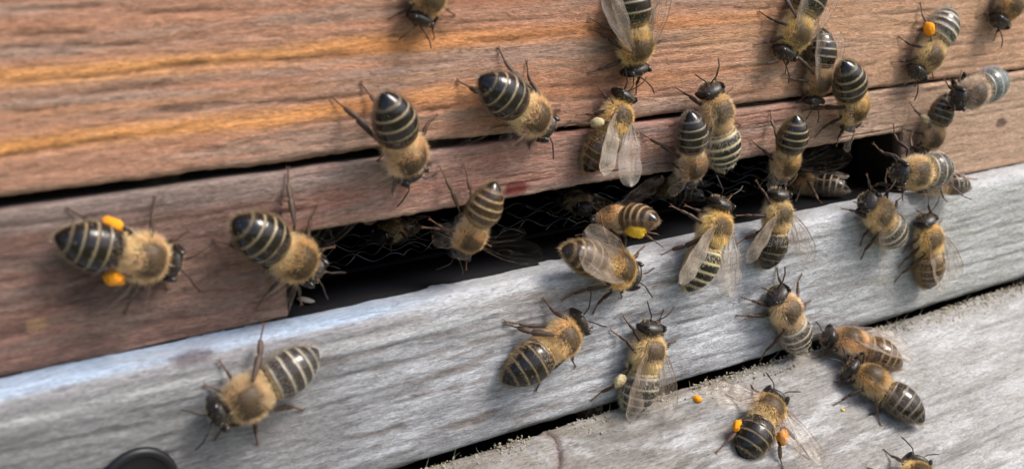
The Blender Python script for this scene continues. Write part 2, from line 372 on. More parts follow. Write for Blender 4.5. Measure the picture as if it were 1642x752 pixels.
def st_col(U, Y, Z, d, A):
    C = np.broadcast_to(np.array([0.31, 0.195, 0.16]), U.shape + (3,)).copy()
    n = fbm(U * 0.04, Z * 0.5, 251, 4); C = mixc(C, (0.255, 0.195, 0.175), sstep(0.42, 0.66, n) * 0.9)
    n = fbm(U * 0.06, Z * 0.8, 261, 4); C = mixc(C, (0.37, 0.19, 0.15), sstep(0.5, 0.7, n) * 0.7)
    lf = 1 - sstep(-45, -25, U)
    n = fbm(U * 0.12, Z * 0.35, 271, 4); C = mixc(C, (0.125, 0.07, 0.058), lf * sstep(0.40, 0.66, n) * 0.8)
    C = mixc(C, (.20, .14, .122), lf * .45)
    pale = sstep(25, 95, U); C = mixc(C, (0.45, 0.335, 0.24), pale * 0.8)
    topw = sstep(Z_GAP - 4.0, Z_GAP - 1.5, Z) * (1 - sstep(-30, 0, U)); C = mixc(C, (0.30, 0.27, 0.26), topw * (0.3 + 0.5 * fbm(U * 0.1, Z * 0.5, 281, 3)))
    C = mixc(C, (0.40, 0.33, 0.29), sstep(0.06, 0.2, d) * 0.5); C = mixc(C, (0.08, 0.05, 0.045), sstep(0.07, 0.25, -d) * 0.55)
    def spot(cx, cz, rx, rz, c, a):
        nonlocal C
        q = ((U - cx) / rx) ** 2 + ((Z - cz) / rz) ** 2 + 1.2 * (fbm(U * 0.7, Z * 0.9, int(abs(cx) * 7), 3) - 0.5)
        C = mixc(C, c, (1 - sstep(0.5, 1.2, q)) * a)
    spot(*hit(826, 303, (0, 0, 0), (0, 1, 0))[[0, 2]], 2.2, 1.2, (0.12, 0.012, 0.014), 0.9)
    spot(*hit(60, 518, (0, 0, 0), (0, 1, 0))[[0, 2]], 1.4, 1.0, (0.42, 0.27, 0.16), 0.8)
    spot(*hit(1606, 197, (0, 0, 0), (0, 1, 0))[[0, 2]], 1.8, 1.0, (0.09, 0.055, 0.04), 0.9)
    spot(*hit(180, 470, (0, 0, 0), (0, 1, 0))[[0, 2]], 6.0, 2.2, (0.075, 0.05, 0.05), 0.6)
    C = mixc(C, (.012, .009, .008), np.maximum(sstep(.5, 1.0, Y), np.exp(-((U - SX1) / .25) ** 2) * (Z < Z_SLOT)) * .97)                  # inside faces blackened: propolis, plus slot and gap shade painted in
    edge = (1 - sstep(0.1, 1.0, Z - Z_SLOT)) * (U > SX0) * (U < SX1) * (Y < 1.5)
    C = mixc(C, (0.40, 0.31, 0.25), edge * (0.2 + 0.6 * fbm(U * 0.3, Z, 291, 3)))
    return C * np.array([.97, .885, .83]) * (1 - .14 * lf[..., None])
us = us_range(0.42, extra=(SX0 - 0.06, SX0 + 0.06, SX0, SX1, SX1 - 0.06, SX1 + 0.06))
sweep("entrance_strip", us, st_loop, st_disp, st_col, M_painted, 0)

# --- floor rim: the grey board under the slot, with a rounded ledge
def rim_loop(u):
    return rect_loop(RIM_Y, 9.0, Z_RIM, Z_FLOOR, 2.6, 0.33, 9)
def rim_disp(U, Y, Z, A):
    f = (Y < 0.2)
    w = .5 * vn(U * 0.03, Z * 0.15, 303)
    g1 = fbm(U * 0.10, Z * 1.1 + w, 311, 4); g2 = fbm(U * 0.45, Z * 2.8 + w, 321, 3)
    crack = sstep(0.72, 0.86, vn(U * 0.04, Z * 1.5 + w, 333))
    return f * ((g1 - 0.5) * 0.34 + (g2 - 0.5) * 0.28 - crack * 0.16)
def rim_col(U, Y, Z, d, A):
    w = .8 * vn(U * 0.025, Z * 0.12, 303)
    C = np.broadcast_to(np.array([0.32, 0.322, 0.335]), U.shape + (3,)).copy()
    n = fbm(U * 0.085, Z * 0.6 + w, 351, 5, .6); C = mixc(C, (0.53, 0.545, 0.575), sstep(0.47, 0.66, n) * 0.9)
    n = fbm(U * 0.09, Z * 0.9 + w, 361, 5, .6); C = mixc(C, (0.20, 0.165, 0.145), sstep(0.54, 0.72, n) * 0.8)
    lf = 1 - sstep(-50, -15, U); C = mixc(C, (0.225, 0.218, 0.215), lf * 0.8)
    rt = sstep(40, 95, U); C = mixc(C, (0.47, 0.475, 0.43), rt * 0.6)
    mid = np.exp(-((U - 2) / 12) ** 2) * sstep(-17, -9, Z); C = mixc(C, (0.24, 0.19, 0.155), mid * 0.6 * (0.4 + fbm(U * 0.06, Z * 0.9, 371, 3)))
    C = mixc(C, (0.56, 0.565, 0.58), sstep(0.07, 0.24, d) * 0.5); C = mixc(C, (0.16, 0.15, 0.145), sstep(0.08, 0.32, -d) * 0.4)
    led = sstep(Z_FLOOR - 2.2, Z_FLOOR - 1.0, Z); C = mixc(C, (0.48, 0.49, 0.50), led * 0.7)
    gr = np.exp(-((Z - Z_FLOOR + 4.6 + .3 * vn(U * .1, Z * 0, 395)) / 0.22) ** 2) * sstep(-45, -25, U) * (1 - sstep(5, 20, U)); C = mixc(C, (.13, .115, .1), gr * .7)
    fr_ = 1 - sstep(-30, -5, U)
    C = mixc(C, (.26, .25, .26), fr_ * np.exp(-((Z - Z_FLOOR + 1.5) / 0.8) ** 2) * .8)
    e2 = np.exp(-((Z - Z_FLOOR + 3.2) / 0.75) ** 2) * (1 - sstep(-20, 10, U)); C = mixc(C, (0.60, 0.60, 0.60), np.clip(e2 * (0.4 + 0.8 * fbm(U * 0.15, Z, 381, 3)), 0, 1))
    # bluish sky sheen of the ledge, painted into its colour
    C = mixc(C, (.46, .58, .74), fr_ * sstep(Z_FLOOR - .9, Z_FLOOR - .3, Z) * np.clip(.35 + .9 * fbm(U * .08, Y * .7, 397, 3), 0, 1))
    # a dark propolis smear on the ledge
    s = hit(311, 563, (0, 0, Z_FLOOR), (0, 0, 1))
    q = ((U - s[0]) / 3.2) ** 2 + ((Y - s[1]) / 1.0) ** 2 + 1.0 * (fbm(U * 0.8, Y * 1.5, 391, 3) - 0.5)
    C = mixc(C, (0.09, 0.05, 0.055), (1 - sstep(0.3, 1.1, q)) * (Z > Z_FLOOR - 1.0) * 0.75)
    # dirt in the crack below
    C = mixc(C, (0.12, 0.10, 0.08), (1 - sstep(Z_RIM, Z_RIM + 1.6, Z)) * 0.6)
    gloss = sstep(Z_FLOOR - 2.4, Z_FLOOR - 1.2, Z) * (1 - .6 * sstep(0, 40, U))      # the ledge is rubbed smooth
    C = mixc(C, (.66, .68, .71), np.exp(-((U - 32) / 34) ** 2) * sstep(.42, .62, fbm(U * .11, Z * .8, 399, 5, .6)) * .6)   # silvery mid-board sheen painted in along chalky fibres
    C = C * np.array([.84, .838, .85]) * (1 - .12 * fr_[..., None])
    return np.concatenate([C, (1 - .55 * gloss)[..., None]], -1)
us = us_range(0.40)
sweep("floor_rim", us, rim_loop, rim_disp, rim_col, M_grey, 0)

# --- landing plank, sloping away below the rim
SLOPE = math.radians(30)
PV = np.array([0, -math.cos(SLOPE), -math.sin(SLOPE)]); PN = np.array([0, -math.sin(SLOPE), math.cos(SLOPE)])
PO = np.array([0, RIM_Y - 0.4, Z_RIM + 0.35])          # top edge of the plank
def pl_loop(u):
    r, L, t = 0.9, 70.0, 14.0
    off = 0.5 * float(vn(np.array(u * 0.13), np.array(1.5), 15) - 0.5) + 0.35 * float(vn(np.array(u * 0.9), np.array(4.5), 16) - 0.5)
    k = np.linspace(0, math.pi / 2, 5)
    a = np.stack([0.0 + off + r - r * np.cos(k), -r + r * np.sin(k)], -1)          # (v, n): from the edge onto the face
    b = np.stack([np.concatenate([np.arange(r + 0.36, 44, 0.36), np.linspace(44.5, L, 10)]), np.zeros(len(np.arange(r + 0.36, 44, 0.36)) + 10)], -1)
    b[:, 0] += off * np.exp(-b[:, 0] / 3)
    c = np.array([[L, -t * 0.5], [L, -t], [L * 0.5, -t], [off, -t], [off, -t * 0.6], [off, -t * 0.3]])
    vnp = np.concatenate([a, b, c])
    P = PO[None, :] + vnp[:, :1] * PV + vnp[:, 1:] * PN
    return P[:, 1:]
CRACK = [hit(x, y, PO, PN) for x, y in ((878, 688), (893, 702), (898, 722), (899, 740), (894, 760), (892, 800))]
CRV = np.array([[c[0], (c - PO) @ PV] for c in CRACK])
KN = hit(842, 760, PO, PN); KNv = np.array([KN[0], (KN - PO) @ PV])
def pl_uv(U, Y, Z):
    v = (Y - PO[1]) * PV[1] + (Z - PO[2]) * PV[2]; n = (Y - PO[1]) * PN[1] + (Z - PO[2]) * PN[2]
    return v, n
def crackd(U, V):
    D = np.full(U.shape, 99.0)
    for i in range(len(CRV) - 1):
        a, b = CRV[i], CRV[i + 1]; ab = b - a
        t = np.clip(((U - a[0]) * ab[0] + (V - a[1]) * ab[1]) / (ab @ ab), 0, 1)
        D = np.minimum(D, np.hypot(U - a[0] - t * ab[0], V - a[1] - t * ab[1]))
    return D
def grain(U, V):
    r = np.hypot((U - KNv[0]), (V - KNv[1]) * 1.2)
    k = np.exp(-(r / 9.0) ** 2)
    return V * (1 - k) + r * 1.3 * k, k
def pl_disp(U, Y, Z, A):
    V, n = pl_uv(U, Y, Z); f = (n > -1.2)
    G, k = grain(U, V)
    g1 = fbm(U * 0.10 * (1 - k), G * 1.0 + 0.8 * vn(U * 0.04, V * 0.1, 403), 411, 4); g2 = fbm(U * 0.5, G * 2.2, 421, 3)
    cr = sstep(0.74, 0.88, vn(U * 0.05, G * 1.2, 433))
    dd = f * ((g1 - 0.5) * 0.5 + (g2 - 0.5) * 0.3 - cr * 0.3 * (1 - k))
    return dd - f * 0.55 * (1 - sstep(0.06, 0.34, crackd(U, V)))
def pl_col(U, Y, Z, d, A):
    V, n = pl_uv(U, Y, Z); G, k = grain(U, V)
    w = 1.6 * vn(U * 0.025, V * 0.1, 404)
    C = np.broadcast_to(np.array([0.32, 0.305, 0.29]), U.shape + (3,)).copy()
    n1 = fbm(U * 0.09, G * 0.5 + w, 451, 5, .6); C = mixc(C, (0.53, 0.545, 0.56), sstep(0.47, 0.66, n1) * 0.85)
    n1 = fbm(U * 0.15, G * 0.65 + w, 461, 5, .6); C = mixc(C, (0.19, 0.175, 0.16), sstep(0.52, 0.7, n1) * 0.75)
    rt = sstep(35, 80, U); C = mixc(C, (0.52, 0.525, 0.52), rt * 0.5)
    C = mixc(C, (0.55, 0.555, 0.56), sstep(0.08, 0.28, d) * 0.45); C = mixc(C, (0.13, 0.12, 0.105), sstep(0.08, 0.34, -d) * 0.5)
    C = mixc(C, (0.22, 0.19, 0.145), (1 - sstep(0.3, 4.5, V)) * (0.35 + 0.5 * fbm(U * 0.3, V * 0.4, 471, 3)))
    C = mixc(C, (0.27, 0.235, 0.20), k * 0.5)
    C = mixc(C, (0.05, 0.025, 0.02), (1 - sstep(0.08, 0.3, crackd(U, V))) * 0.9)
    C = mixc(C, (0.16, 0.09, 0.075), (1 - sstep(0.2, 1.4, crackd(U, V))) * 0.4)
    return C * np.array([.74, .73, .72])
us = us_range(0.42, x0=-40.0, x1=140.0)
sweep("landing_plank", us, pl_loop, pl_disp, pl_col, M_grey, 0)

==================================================

Repeat only the lines from the beginning of the material through the line containing "n = fbm(U * 0.12, Z", both ends kept, leaving pictures out.

● **REPLY TO THE EXERCISE**
The Blender Python script for this scene continues. Write part 2, from line 372 on. More parts follow. Write for Blender 4.5. Measure the picture as if it were 1642x752 pixels.
def st_col(U, Y, Z, d, A):
    C = np.broadcast_to(np.array([0.31, 0.195, 0.16]), U.shape + (3,)).copy()
    n = fbm(U * 0.04, Z * 0.5, 251, 4); C = mixc(C, (0.255, 0.195, 0.175), sstep(0.42, 0.66, n) * 0.9)
    n = fbm(U * 0.06, Z * 0.8, 261, 4); C = mixc(C, (0.37, 0.19, 0.15), sstep(0.5, 0.7, n) * 0.7)
    lf = 1 - sstep(-45, -25, U)
    n = fbm(U * 0.12, Z * 0.35, 271, 4); C = mixc(C, (0.125, 0.07, 0.058), lf * sstep(0.40, 0.66, n) * 0.8)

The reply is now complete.